Financial authorities will gradually normalize the financial regulatory measures that were temporarily relaxed in relation to liquidity. Accordingly, the asset ratio that banks must maintain to respond to liquidity crises will be restored from 97.5% to 100%.
On the 29th, the Financial Services Commission held a meeting to review the financial regulatory relaxation measures with the Financial Supervisory Service, the Bank of Korea, and financial associations, chaired by Ahn Chang-guk, Director of the Financial Industry Bureau. At the meeting, they discussed future plans for the financial regulatory relaxation measures for banks, financial investment firms, credit finance companies, and savings banks, which are set to expire at the end of December this year.
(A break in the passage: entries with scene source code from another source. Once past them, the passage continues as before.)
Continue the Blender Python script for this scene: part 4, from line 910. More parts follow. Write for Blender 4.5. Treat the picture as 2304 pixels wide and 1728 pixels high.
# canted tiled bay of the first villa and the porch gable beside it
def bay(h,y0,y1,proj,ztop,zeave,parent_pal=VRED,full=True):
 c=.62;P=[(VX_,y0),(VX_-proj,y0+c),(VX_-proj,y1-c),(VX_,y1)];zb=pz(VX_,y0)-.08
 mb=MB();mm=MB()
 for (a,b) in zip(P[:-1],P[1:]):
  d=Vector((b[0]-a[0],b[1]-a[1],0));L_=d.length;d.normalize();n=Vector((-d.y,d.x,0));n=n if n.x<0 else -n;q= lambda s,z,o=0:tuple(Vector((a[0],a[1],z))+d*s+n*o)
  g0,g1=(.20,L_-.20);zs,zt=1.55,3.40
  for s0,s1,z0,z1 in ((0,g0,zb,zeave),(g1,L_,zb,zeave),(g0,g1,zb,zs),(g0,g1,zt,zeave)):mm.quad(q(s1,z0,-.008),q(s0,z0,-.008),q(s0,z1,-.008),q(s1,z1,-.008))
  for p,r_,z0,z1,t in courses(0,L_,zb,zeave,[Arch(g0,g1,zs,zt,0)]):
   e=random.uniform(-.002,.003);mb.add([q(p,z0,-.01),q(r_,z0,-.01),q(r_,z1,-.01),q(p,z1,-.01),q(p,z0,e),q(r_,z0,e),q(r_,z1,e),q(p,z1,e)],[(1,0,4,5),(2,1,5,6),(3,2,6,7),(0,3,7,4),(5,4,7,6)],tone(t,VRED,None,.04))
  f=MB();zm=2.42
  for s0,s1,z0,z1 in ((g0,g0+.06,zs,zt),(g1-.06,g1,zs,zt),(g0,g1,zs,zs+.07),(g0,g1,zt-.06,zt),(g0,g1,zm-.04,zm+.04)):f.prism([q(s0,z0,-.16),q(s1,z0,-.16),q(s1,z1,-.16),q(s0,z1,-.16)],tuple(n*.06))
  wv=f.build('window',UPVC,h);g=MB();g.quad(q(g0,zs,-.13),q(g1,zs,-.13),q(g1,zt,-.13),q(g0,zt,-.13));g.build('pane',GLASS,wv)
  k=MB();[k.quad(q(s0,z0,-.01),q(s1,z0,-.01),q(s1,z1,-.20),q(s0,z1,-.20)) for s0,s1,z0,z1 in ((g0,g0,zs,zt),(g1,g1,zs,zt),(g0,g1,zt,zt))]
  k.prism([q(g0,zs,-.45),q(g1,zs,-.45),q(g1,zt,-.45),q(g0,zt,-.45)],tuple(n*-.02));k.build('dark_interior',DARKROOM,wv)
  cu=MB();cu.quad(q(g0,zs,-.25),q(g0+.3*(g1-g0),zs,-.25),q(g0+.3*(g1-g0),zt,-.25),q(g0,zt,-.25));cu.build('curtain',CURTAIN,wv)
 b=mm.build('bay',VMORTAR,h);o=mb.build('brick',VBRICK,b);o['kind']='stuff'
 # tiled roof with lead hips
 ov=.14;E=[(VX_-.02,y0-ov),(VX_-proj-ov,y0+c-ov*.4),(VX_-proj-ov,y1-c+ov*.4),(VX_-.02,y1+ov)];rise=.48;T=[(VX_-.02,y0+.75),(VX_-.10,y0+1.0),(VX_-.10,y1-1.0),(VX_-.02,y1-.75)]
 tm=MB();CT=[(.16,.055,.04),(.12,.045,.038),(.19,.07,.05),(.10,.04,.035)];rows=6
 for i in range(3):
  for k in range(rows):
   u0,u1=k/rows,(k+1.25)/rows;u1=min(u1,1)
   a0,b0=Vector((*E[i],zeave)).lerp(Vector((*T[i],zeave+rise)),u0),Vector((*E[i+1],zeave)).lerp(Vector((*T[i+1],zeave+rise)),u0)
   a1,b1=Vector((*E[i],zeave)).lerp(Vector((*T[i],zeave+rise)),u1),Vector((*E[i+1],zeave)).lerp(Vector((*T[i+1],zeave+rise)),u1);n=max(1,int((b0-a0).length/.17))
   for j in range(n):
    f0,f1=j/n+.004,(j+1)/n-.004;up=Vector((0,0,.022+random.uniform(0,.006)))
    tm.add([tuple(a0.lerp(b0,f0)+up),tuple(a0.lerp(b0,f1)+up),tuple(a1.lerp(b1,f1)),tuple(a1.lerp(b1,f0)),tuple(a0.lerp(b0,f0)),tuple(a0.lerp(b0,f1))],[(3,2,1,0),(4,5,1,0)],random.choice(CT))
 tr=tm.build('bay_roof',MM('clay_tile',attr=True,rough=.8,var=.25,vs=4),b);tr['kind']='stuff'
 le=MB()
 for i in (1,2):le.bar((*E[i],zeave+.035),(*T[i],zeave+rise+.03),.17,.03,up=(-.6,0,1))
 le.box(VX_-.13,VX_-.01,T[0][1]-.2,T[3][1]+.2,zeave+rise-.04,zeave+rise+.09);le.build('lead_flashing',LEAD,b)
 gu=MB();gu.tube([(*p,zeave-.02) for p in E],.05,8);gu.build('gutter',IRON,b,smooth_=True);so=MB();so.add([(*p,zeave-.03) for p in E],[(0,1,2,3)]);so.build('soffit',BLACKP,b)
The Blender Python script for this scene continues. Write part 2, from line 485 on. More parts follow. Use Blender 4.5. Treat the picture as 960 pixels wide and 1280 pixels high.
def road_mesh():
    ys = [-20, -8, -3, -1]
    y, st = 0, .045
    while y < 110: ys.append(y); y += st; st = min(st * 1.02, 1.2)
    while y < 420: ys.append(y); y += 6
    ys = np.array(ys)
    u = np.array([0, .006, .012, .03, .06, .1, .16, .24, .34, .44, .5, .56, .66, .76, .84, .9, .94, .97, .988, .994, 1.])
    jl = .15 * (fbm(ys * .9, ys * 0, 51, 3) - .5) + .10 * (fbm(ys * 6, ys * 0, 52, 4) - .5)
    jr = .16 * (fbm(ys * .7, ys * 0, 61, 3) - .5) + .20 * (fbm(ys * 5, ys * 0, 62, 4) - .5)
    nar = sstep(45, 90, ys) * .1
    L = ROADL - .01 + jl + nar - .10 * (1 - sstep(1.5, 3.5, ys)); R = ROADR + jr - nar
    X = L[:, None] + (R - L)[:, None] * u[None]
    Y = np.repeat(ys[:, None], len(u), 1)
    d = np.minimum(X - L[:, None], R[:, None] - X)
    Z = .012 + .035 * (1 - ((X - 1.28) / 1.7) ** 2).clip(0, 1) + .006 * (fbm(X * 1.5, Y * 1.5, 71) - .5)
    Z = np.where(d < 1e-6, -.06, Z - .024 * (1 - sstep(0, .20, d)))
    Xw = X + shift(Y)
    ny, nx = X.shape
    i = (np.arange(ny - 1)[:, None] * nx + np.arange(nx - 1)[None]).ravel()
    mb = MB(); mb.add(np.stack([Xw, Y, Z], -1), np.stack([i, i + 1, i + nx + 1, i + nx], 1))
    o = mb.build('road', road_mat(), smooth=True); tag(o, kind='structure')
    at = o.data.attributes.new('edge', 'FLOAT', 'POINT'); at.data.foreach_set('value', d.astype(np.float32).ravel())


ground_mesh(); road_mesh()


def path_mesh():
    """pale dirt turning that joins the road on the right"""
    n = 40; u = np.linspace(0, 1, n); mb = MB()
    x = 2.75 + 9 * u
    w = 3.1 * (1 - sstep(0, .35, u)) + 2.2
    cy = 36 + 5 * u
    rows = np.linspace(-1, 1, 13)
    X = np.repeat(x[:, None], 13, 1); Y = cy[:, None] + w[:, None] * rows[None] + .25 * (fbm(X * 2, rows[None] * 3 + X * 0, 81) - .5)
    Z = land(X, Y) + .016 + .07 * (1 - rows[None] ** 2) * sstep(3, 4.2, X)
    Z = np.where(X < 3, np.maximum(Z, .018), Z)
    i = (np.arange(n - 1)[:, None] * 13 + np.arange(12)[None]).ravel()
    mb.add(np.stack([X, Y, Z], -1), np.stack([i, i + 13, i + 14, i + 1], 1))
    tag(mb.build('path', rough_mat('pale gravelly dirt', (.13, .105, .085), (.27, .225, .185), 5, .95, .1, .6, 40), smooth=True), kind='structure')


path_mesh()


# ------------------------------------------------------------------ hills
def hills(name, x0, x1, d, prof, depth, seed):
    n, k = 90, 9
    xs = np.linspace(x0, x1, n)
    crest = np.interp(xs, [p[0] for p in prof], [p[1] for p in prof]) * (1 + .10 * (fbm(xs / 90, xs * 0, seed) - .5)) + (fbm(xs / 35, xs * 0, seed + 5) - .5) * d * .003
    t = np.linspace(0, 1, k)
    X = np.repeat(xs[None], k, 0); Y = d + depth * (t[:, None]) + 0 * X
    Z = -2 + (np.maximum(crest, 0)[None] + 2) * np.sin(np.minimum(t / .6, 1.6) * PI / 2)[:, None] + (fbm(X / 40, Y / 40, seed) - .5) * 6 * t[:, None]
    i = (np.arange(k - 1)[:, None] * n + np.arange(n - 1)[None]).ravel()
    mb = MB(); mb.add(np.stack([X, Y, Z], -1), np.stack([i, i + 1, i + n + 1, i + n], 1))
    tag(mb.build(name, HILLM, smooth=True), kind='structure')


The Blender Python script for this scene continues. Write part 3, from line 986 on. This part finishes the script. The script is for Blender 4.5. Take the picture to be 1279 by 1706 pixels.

The attendees agreed on the need for a phased normalization of the temporary liquidity-related regulatory easing measures introduced during market instability. This consideration was based on the expectation that funding market conditions will improve and that, as of September this year, the liquidity ratios and other regulations subject to relaxation measures across all sectors still exceed normal regulatory levels.
First, the regulatory ratio for banks’ short-term Liquidity Coverage Ratio (LCR), currently maintained at 97.5%, will be restored to 100% starting January 1 next year. The LCR is the minimum mandatory holding ratio that requires banks to hold enough easily liquidated assets to cope with a liquidity crisis for 30 days in case of urgent liquidity shocks such as fund withdrawals. The limit on the proportion of credit finance company bonds included in the hedge assets of derivative-linked securities held by financial investment companies will also be reduced from 12% to 8% starting next year.
The savings banks’ loan-to-deposit ratio regulation and the credit finance companies’ won liquidity ratio regulation will be normalized in phases. For savings banks’ loan-to-deposit ratio, a 10% partial normalization of the regulation will be applied from January to June next year. Similarly, for credit finance companies’ won liquidity ratio, a 95% partial normalization will be applied during the same period. Considering financial market conditions and sector circumstances, a decision will be made in the second quarter of next year on whether to further extend the temporary regulatory easing measures or fully normalize them.
Ahn Chang-guk, Director of the Financial Industry Bureau at the Financial Services Commission, stated, “The temporary financial regulatory relaxation measures related to liquidity were exceptional and provisional measures introduced to respond to market instability, and normalization of regulations is necessary to guide sound management of financial companies according to market conditions.” He added, “Since financial companies have secured stable liquidity and soundness, and the government and related agencies are equipped with the ability to maintain market stability in emergencies, we will continue to promote regulatory normalization in line with market conditions.”